Data shown:
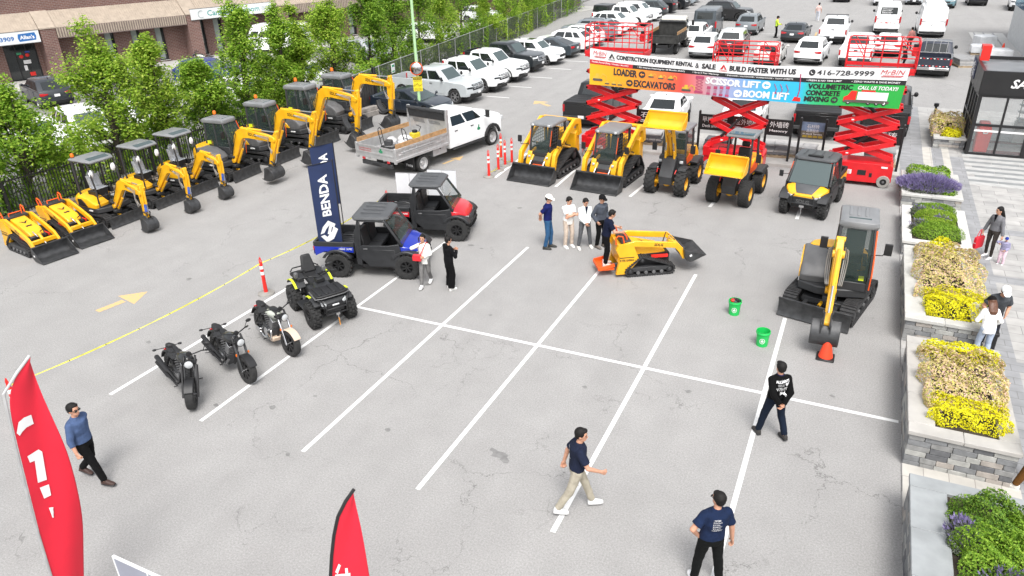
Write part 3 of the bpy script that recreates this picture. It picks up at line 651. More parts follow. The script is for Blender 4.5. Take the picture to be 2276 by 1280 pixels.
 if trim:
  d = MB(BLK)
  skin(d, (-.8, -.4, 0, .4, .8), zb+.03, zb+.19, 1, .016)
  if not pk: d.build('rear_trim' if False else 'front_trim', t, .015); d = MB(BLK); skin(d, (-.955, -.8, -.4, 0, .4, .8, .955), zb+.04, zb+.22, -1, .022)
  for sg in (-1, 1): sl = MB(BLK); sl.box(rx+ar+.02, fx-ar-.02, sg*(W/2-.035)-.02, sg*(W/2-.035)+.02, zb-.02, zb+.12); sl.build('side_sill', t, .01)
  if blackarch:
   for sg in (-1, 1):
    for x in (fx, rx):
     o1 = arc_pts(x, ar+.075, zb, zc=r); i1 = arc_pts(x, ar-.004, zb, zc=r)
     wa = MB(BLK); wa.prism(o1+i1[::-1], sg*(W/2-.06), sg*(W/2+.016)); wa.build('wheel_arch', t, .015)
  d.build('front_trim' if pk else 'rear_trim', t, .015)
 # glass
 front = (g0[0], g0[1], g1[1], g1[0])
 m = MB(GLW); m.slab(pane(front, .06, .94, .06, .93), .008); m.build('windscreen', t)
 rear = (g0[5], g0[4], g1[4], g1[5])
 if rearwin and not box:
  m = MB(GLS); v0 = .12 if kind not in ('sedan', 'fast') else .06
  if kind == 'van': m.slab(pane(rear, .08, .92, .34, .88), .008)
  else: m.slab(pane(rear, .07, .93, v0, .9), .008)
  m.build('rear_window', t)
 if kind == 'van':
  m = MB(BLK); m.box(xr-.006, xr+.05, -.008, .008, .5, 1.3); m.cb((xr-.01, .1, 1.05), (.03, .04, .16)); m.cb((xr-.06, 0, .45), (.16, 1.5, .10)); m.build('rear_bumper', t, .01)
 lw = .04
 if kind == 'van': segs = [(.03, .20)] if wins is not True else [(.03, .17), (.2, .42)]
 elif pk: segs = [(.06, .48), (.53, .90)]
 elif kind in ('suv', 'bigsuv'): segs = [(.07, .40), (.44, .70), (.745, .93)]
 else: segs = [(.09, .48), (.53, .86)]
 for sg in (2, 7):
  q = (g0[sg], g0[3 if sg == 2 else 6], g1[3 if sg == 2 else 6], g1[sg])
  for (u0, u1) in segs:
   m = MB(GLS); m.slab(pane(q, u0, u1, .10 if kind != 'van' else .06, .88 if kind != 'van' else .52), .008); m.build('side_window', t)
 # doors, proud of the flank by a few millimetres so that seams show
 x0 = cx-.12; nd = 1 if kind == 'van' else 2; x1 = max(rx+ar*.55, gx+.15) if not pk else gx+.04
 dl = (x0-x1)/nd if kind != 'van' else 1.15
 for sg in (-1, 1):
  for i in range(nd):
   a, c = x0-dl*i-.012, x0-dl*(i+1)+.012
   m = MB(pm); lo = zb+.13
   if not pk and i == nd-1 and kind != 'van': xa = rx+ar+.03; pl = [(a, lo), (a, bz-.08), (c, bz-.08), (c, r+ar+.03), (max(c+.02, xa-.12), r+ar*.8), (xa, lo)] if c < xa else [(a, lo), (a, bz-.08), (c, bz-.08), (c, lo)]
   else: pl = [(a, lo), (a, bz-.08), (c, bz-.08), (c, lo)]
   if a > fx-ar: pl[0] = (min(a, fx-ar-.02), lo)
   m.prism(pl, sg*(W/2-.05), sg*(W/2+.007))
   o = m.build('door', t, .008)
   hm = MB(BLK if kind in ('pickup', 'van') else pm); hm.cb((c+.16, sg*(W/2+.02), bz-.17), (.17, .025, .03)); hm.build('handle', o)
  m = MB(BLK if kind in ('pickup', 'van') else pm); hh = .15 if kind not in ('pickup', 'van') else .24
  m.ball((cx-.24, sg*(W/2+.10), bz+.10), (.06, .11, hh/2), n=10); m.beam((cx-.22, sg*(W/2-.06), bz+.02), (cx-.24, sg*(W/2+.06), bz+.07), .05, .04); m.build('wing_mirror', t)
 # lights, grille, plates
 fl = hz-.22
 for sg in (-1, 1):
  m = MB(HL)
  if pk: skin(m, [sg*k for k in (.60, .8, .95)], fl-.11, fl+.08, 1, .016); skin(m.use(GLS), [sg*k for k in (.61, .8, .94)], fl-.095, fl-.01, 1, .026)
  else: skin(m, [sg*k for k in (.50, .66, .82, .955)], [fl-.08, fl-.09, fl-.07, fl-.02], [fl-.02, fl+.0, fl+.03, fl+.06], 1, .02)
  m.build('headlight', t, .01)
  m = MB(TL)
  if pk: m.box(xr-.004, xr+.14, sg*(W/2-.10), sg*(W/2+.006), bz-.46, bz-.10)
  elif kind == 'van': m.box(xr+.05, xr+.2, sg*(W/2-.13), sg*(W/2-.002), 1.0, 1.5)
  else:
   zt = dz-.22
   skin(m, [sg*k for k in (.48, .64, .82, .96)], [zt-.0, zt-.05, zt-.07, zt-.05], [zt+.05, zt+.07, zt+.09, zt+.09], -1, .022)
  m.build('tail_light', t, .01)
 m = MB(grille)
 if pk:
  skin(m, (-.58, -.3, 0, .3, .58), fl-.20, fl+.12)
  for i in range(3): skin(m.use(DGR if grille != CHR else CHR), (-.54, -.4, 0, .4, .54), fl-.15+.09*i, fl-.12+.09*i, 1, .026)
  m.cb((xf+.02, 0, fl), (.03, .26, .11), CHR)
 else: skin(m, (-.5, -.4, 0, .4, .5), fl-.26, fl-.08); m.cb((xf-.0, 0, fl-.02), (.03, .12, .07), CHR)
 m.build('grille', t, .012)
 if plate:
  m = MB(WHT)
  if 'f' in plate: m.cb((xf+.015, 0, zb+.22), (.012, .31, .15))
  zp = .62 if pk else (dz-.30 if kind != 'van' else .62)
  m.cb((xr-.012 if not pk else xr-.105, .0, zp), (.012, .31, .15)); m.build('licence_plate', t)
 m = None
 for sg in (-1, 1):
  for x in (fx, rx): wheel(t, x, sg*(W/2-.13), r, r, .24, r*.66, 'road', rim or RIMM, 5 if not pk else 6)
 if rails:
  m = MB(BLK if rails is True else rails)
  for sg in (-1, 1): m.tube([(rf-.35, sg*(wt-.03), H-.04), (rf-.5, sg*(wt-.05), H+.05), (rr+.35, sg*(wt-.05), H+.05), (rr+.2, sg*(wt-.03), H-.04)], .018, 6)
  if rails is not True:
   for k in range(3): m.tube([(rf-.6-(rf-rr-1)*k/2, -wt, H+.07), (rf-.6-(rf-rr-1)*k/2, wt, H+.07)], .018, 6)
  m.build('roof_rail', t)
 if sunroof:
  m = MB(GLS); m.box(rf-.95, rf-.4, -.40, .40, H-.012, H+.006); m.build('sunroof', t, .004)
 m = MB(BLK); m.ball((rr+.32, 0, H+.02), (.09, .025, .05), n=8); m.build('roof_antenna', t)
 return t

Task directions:
Go through the listing above and pull out each line containing the word "that".

Result of the exercise:
Write part 3 of the bpy script that recreates this picture. It picks up at line 651. More parts follow. The script is for Blender 4.5. Take the picture to be 2276 by 1280 pixels.
 # doors, proud of the flank by a few millimetres so that seams show